Competitors are obviously injured because they have to compete at a lower price point that has been imposed by the perception created by the false advertising. Meanwhile, Big Space has taken the customers by the initial false advertising and is free to persuade those consumers to pay higher prices, with higher margin, on "better" products. Moreover, those same consumers are likely to buy additional non-discounted merchandise, i.e., when was the last time that you went to a store and bought only one item.

The $64,000 question is how to measure that damage figure owed by Big Space to competitors and to the consumers.


Mary and Scott make some very good points. Anyone from the defense bar care to weigh in?

Kevin Underhill

Okay, I'll take a shot from the defense perspective.

The question was, does the consumer have a case for damages (apparently including UCL restitution), and it seems to me the answer is no, under either statute. Injunctive relief, maybe, but no claim for money. It may be a telling point that although Mary and Scott both have (somewhat complicated) damages theories, neither one could actually measure the amount that the consumer would supposedly be entitled to.

If these pants are actually worth $25, as the hypo says (Mary's hypo about Macy's changes the facts), then the consumer has lost nothing. He paid $25 for something worth $25. The consumer has no standing to sue under the UCL, and I don't see how there are any real damages for CLRA purposes.
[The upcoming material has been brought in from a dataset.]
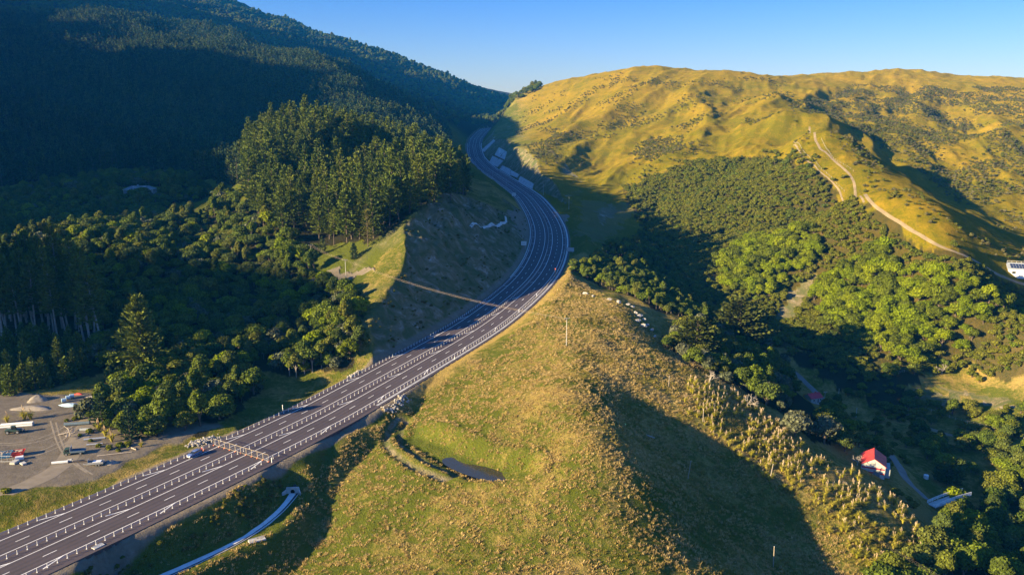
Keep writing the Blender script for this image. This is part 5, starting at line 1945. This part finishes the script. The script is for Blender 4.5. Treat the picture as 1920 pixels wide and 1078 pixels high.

And that is setting aside the issue of reliance (which you won't be surprised to hear that I think is required now). It seems to me that Mary and Scott both have to stretch that concept pretty far to argue that this consumer bought the pants because of those kind of "on sale" representations. The only thing even false about that statement is "usually $50" -- the current price is accurately stated and as long as they do raise it periodically, then time is limited. But does anyone really rely on what the price of goods USED to be? Even if they did, would that be the kind of material reliance that would justify a lawsuit? It's pretty close to "puffery" that does not qualify as a material misrepresentation.
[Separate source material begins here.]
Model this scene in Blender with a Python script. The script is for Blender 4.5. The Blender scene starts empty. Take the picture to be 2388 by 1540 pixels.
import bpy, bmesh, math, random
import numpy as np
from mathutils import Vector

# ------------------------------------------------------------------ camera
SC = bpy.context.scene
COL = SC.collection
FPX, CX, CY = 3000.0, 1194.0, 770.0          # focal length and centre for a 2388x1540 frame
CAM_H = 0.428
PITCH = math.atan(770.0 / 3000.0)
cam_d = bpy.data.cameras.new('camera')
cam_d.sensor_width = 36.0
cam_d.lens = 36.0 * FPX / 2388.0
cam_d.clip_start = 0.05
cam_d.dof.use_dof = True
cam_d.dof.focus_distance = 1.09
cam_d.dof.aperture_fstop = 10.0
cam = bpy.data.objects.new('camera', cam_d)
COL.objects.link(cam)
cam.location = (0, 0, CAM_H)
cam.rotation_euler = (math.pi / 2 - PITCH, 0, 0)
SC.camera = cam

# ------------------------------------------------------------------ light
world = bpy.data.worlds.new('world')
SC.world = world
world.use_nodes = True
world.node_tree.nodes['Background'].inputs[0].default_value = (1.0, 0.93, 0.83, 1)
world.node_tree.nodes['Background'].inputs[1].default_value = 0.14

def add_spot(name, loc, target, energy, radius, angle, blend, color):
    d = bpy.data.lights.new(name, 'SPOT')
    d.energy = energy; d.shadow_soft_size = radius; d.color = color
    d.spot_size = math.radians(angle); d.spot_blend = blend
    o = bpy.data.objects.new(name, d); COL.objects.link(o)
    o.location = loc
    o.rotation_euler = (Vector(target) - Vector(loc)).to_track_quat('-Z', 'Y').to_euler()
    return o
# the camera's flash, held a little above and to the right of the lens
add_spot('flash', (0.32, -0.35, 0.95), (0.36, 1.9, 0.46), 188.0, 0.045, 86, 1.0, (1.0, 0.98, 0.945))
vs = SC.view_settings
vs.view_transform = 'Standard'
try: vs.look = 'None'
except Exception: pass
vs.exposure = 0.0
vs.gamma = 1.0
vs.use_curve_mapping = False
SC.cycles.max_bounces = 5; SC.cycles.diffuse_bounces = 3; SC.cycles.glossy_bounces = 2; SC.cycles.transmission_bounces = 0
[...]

It sort of seems similar to price points like $99.99 -- those might be considered slightly misleading (it's a $100 product, but sounds like less), but that's not the kind of thing we let consumers sue over. Or is it?
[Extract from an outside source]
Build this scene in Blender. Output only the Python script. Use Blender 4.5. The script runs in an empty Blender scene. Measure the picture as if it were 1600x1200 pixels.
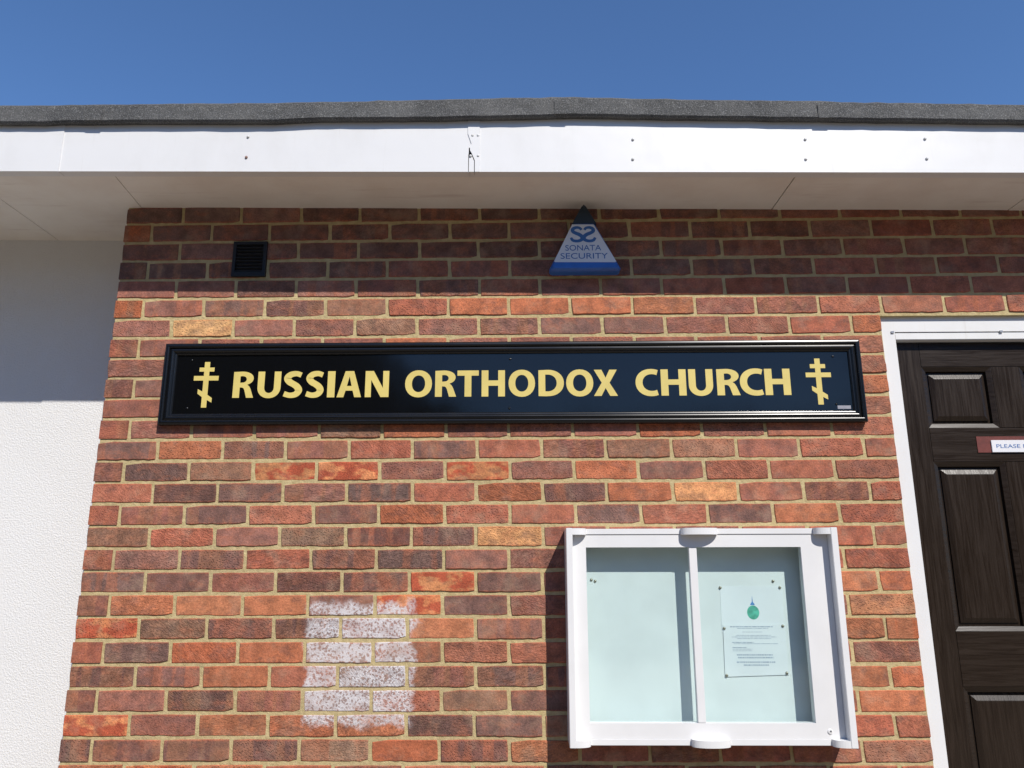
import bpy, bmesh, math, random
from mathutils import Vector, Matrix
random.seed(7)
sc = bpy.context.scene
Z0 = 2.40                                  # height of the bed joint that all wall heights below are measured from

# ---------------------------------------------------------------- camera
cam_d = bpy.data.cameras.new('camera'); cam = bpy.data.objects.new('camera', cam_d); sc.collection.objects.link(cam)
cam_d.sensor_width = 36; cam_d.lens = 1199.4471 / 1600 * 36; cam_d.clip_start = .05; cam_d.clip_end = 2000
_w, _p, _r = -.0140, .2355, -.0021
fw = Vector((math.sin(_w)*math.cos(_p), math.cos(_w)*math.cos(_p), math.sin(_p)))
ri = Vector((math.cos(_w), -math.sin(_w), 0)); up = ri.cross(fw)
ri, up = math.cos(_r)*ri + math.sin(_r)*up, -math.sin(_r)*ri + math.cos(_r)*up
cam.matrix_world = Matrix(((ri.x, up.x, -fw.x, 1.4547), (ri.y, up.y, -fw.y, -2.6669), (ri.z, up.z, -fw.z, Z0-.9684), (0, 0, 0, 1)))
sc.camera = cam

# ---------------------------------------------------------------- sky, sun, exposure
SUN = Vector((.55, -1.0, 1.15))            # towards the sun
world = bpy.data.worlds.new('World'); sc.world = world; world.use_nodes = True
wn = world.node_tree; wn.nodes.clear()
sky = wn.nodes.new('ShaderNodeTexSky'); sky.sky_type = 'NISHITA'; sky.sun_disc = False
sky.sun_elevation = math.atan2(SUN.z, math.hypot(SUN.x, SUN.y)); sky.sun_rotation = math.atan2(SUN.x, SUN.y)
sky.altitude = 0; sky.air_density = 1.0; sky.dust_density = 0; sky.ozone_density = 10.0
bg = wn.nodes.new('ShaderNodeBackground'); bg.inputs[1].default_value = .15
wo = wn.nodes.new('ShaderNodeOutputWorld')
wn.links.new(sky.outputs[0], bg.inputs[0]); wn.links.new(bg.outputs[0], wo.inputs[0])
sun_d = bpy.data.lights.new('sun', 'SUN'); sun_d.energy = 5.0; sun_d.angle = math.radians(.5); sun_d.color = (1, .95, .88)
sun = bpy.data.objects.new('sun', sun_d); sc.collection.objects.link(sun); sun.location = SUN*10
sun.rotation_euler = (-SUN).to_track_quat('-Z', 'Y').to_euler()
vs = sc.view_settings; vs.view_transform = 'Standard'; vs.look = 'None'; vs.gamma = 1; vs.exposure = 0.03; vs.use_curve_mapping = False

# ---------------------------------------------------------------- material helpers
class NT:
    def __init__(s, name):
        s.m = bpy.data.materials.new(name); s.m.use_nodes = True; s.t = s.m.node_tree; s.t.nodes.clear()
        s.out = s.t.nodes.new('ShaderNodeOutputMaterial'); s.b = s.t.nodes.new('ShaderNodeBsdfPrincipled')
        s.t.links.new(s.b.outputs[0], s.out.inputs[0])
    def n(s, typ, props=None, **inp):
        o = s.t.nodes.new('ShaderNode'+typ)
        for k, v in (props or {}).items(): setattr(o, k, v)
        for k, v in inp.items():
            k = int(k[1:]) if k[0] == '_' else k.replace('_', ' ')
            s.set(o.inputs[k], v)
        return o
    def set(s, sock, v):
        if hasattr(v, 'is_output'): s.t.links.new(v, sock)
        elif hasattr(v, 'outputs'): s.t.links.new(v.outputs[0], sock)
        else: sock.default_value = v
    def math(s, op, a, b=0.0, clamp=False): return s.n('Math', dict(operation=op, use_clamp=clamp), _0=a, _1=b).outputs[0]
    def vmath(s, op, a, b): return s.n('VectorMath', dict(operation=op), _0=a, _1=b).outputs[0]
    def mix(s, f, a, b, mode='MIX'):
        o = s.n('Mix', dict(data_type='RGBA', blend_type=mode, clamp_factor=True)); s.set(o.inputs[0], f); s.set(o.inputs[6], a); s.set(o.inputs[7], b); return o.outputs[2]
    def ramp(s, v, a, b, lo=0.0, hi=1.0, smooth=True):
        o = s.n('MapRange', dict(interpolation_type='SMOOTHSTEP' if smooth else 'LINEAR', clamp=True)); s.set(o.inputs[0], v)
        for i, q in enumerate((a, b, lo, hi)): o.inputs[i+1].default_value = q
        return o.outputs[0]
    def noise(s, vec, scale, detail=3, rough=.55, dist=0): return s.n('TexNoise', Vector=vec, Scale=scale, Detail=detail, Roughness=rough, Distortion=dist).outputs[0]
    def bump(s, h, strength, dist): s.set(s.b.inputs['Normal'], s.n('Bump', Strength=strength, Distance=dist, Height=h))
    def col(s, v): s.set(s.b.inputs['Base Color'], v)
    def rough(s, v): s.set(s.b.inputs['Roughness'], v)
    def obj(s): return s.n('TexCoord').outputs['Object']
    def pos(s): return s.n('NewGeometry').outputs['Position']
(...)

Hi, I'm the reader who submitted the hypothetical.

I appreciate all of your excellent responses.

I think Mary has an excellent point that "The Big Space"'s competitors may have a cause of action regarding their loss of sales.

I also agree with Mary and Scott that consumers may be damaged. Even though the pants may be worth $25, competitors may well have comparable pants on sale for even less. But the consumer may not bother to comparison shop because he thinks there is a sense of urgency in buying the pants NOW, before he loses out on the supposed incredible deal. Thus the consumer may be damaged in the amount he paid above the sale price of a competitor.

I appreciate Kevin's perspective, but I think he is oversimplifying things a bit. This is not puffery, whatsoever. Puffery is typical exaggerations, etc. Here we are talking about violating the law, specifically Civil Code section 1770(a)(13)[CLRA] by "Making false or misleading statements of fact concerning reasons for, existence of, or amounts of price reductions." Also, see 16 C.F.R. section 233.1 - the FTC's Guide Against Deceptive Pricing, which gives a very similar example of illegal advertising.

Also, to flesh out my hypothetical, let's say that virtually every product sold by this retailer, which has a 25% nationwide marketshare in clothing, contains these false statements regarding made-up former prices, and that it's all part of a common scheme. And let's suppose that such ads, and banners, are plastered all over the place on on the Internet and are key to the company's entire advertising strategy. And that other retailers in the industry don't practice this misleading advertising.

I am very confident that a class-action suit for an injunction would be successful; but I'm not sure regarding how to prove the damages, which as Kevin points out, is a somewhat elusive number. But I do believe consumers are being damaged - a false sense of urgency is being created, and they may be paying too much b/c they don't bother to check for sales at competing stores, where the pants may be cheaper, because they have been led to believe that they need to act FAST to get this incredible deal.

Thanks again for the insights.


Thanks to everyone for their comments. I think the recent decision Colgan v. Leatherman Tool Group, Inc., ___ Cal.App.4th ___ (Jan. 10, 2006) provides some guidance to plaintiffs on how to measure UCL "restitution" in this kind of case. As I explained in my original post on the decision, the Colgan defendant violated the UCL by falsely representing that its products were "Made in the U.S.A." The Court of Appeal suggested several ways that the portion of the purchase price attributable to that misrepresentation could be proven, including the testimony of an expert economist. I would look to that decision if I were attempting to measure the harm caused by the misrepresentation in the hypothetical.